Product form Solution for Queueing Networks with Poisson Arrivals and General Service Time Distributions with Finite Means

Abstract

Product form was first introduced by Jackson [Operations Research, 1957; Management Science, 1963] who considered only negative exponential service distributions with queue length dependent service rates. Posner and Bernholtz [Operations Research, 1968] showed that one has product form in the case where there are many classes of customers, service times are exponential with class queue length dependent service rates, and lag times (the time for a customer to travel between two servers is a random variable with continuously differentiable distribution function). Baskett, Chandy, Muntz and Palacios [JACM, 1975] extended these results to networks with multiple classes of customers and service time distributions which have rational Laplace transforms vanishing at ∞. Chandy, Howard and Towsley [JACM, 1977] extended this further to the case where the service time distribution functions are continuously differentiable.

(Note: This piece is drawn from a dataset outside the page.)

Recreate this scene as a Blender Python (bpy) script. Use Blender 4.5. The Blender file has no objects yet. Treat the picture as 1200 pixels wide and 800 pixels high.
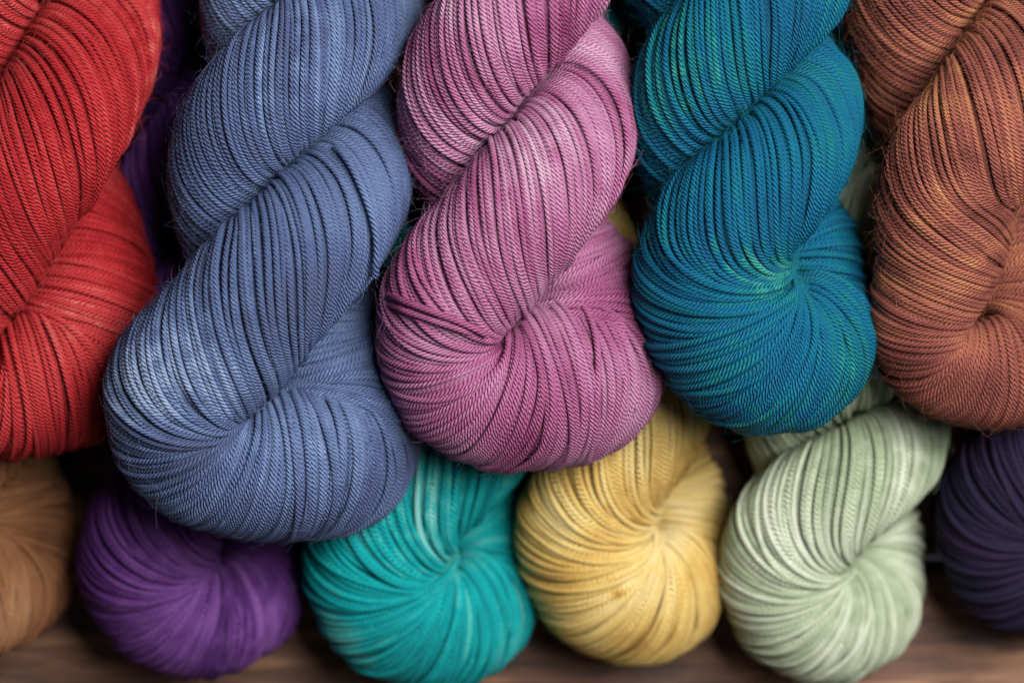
import bpy, math, random
import numpy as np

# ------------------------------------------------------------------ camera
U = 0.00022            # metres per picture unit (the picture is 1200 x 800 units on the plane z = 0)
DIST = 0.75            # camera height above the plane through the upper row of skeins
scene = bpy.context.scene
cam_data = bpy.data.cameras.new("camera")
cam = bpy.data.objects.new("camera", cam_data)
scene.collection.objects.link(cam)
cam.location = (0, 0, DIST)
cam_data.sensor_width = 36.0
cam_data.lens = 36.0 * DIST / (1200 * U)
cam_data.clip_start = 0.01
cam_data.clip_end = 20
cam_data.dof.use_dof = True
cam_data.dof.focus_distance = DIST - 92 * U
cam_data.dof.aperture_fstop = cam_data.lens / 1000 / 0.017
cam_data.dof.aperture_blades = 0
scene.camera = cam

# ------------------------------------------------------------------ light
world = bpy.data.worlds.new("World")
scene.world = world
world.use_nodes = True
bg = world.node_tree.nodes["Background"]
bg.inputs["Color"].default_value = (0.80, 0.88, 1.0, 1)
bg.inputs["Strength"].default_value = 0.045


def area_light(name, loc, target, size, power, color):
    d = bpy.data.lights.new(name, 'AREA')
    d.shape = 'RECTANGLE'
    d.size, d.size_y = size
    d.energy = power
    d.color = color
    o = bpy.data.objects.new(name, d)
    scene.collection.objects.link(o)
    o.location = loc
    v = np.array(target, float) - np.array(loc, float)
    from mathutils import Vector
    o.rotation_euler = Vector(v).to_track_quat('-Z', 'Y').to_euler()
    return o


area_light("window_light", (0.35, 0.21, 0.74), (0, 0, 0), (0.38, 0.55), 16.0, (1.0, 0.97, 0.93))

scene.view_settings.view_transform = 'Standard'
scene.view_settings.look = 'None'
scene.view_settings.exposure = 0.0
scene.view_settings.gamma = 1.0
scene.view_settings.use_curve_mapping = False
scene.cycles.max_bounces = 6
scene.cycles.diffuse_bounces = 2

C = scene.collection
rng = np.random.default_rng(11)


# ------------------------------------------------------------------ helpers
def lin(h):
    h = h.lstrip('#')
    out = []
    for i in (0, 2, 4):
        c = int(h[i:i + 2], 16) / 255
        out.append(c / 12.92 if c <= 0.04045 else ((c + 0.055) / 1.055) ** 2.4)
    return tuple(out) + (1.0,)


def at(px, py, z):
    """picture position (1200 x 800) at height z units -> position in units, x right, y up"""
    f = (DIST / U - z) / (DIST / U)
    return np.array([(px - 600) * f, (400 - py) * f, z])


def noise1(n_terms, lo, hi, seed):
    """a smooth random function of one variable, about -1..1, wavelengths lo..hi"""
    r = np.random.default_rng(seed)
    w = 2 * np.pi / np.exp(r.uniform(np.log(lo), np.log(hi), n_terms))
    p = r.uniform(0, 2 * np.pi, n_terms)
    return lambda s: sum(np.sin(w[i] * s + p[i]) for i in range(n_terms)) / math.sqrt(n_terms)


def noise3(n_terms, lo, hi, seed):
    r = np.random.default_rng(seed)
    d = r.normal(size=(n_terms, 3))
    d /= np.linalg.norm(d, axis=1)[:, None]
    d *= (2 * np.pi / np.exp(r.uniform(np.log(lo), np.log(hi), n_terms)))[:, None]
    p = r.uniform(0, 2 * np.pi, n_terms)
    return lambda P: np.sin(P @ d.T + p).sum(-1) / math.sqrt(n_terms)


def blur(a, sig, axis, wrap):
    k = int(3 * sig) + 1
    x = np.arange(-k, k + 1)
    g = np.exp(-x * x / (2 * sig * sig))
    g /= g.sum()
    pad = [(0, 0)] * a.ndim
    pad[axis] = (k, k)
    b = np.pad(a, pad, mode='wrap' if wrap else 'edge')
    out = np.zeros_like(a)
    for i, w in enumerate(g):
        sl = [slice(None)] * a.ndim
        sl[axis] = slice(i, i + a.shape[axis])
        out += w * b[tuple(sl)]
    return out


def mesh_from(name, V, quads, dye=None, smooth=True, uv=None):
    me = bpy.data.meshes.new(name)
    V = np.ascontiguousarray(V, dtype=np.float32)
    Q = np.ascontiguousarray(quads, dtype=np.int32)
    n = len(Q)
    me.vertices.add(len(V))
    me.vertices.foreach_set("co", V.ravel())
    me.loops.add(n * 4)
    me.loops.foreach_set("vertex_index", Q.ravel())
    me.polygons.add(n)
    me.polygons.foreach_set("loop_start", np.arange(0, n * 4, 4, dtype=np.int32))
    if smooth:
        me.polygons.foreach_set("use_smooth", np.ones(n, dtype=bool))
    if dye is not None:
        a = me.attributes.new("dye", 'FLOAT', 'POINT')
        a.data.foreach_set("value", np.ascontiguousarray(dye, dtype=np.float32))
    if uv is not None:
        l = me.uv_layers.new(name="twist")
        l.uv.foreach_set("vector", np.ascontiguousarray(uv, dtype=np.float32).ravel())
    me.update(calc_edges=True)
    return me


def ring_uv(n, sides, v):
    """u runs once round the strand, v counts the turns of its twist"""
    i = np.arange(n - 1)[:, None] + np.zeros((1, sides), int)
    j = np.arange(sides)[None] + np.zeros((n - 1, 1), int)
    u0, u1 = j / sides, (j + 1) / sides
    return np.stack([np.stack([u0, v[i]], -1), np.stack([u1, v[i]], -1), np.stack([u1, v[i + 1]], -1), np.stack([u0, v[i + 1]], -1)], 2).reshape(-1, 2)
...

They also introduced the concept of station balance and established some important relationships between station balance, local balance and product form. In particular, for the closed queueing network they showed that if each queue in the network satisfies local balance in isolation with Poisson arrivals then one has product formsolution for the network. This paper extends previous results to arbitrary service with finite mean (the nondifferentiable case included). This is done by introducing supplementary variables for the remaining service requirements at the various queues in the system. By using generalized function (in the sense of Schwartz) a new technique is presented for handling queueing networks in which service distributions may be general.